Joksim Nović-Otočanin Explained

Joksim Nović-Otočanin (15 March 1807, in Zalužnica – 18 January 1868, in Novi Sad) was a Serbian adventurer, freedom fighter, and romantic writer of verse and prose.

Biography

Joksim Nović was born in Zalužnica, in Lika, on 15 March 1807. He completed his secondary education at the Serbian Gymnasium in Sremski Karlovci, studied philosophy at Jena, Göttingen, The Hague, and law in Sárospatak and in Vienna. Very little is known about him after graduation. We know he was in the royal guard of Mihailo Obrenović in the Principality of Serbia for a while. Then he went to Bosnia to fight the Ottoman occupiers and was captured. He was subsequently loaded with irons and sent a prisoner to a Turkish goal at Sarajevo. For the next two years, he was kept in close confinement. When he was released he was famous for defying the authorities.
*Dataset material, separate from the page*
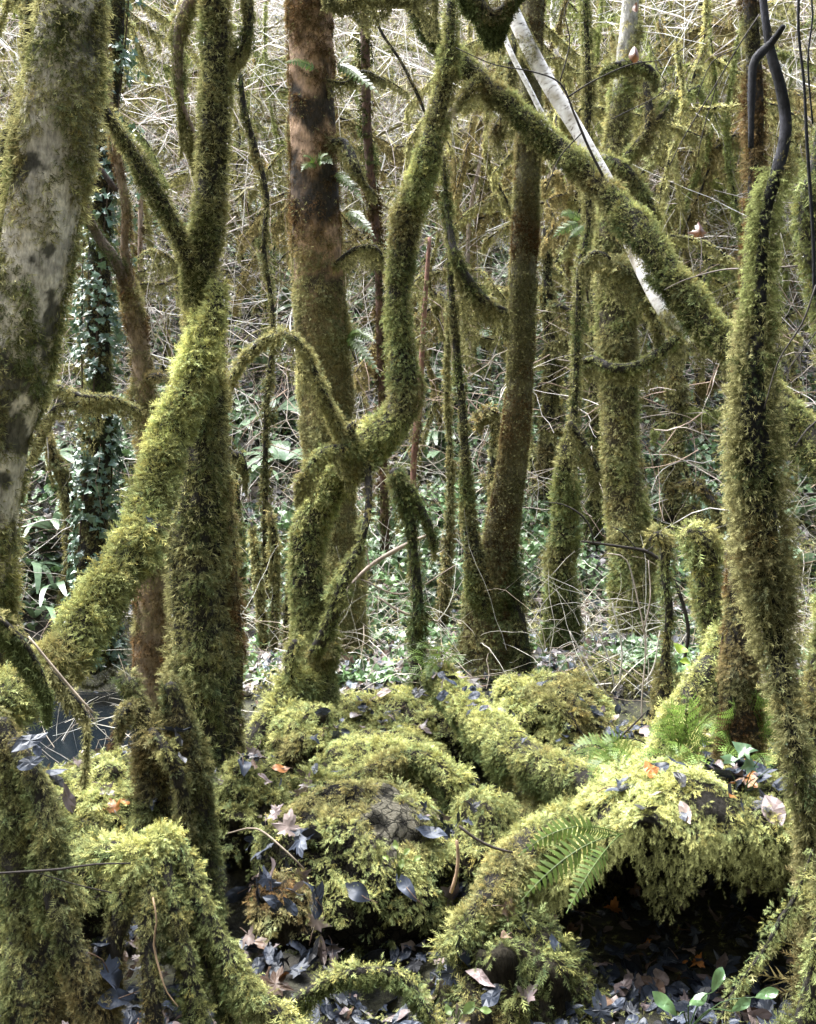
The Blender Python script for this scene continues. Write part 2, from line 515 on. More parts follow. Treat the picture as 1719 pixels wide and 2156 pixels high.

In 1847 he wrote a book of verse called Lazarica and had it published in Novi Sad. With Joksim Nović, now nicknamed Otočanin (the Incarcerated), a new voice seems to enter Serbian writing, or an old voice speaking virtually a new language. The advice was given to him years back by Vuk Karadžić (to write as common folk speak) and Adam Mickiewicz (the exiled Polish poet who suggested that he take the Kosovo cycle and turn it into a national epic) now bore fruit. Before the 1848 Revolution, the Serbs in the Habsburg Monarchy were being faced by grave challenges. Otočanin played an important part in the revolutionary events of 1848/4, first as a member of a delegation to Vienna and later joining a group of Serbs formed to draft the constitution of Serbian Vojvodina. Prominent among them was the young lawyer Mojsije Georgijević of Osijek, and physician writer Jovan Stejić. Joksim Nović-Otočanin was exposed to some of the dangers of the 1848 Revolution, and, it is said, escaped getting killed only by his presence of mind. In 1849 he moved to Serbia, and resided in Novi Sad till his death. There he wrote some of the most memorable romantic poems about Hajduk Veljko, Vasa Čarapić, Janko Katić, Stanoje Glavaš (1860–61), Ilija Birčanin (1862), Dušanija: Znati Dogadjaji za Vremena Carstva (Dušan and the Matter of the Serbian Empire; 1863), Moskovija: Krimski Rat (Moscow: the Crimean War; 1863), Karađorđe izbavitelj Srbije (Karageorge: Emancipator of Serbia, 1865).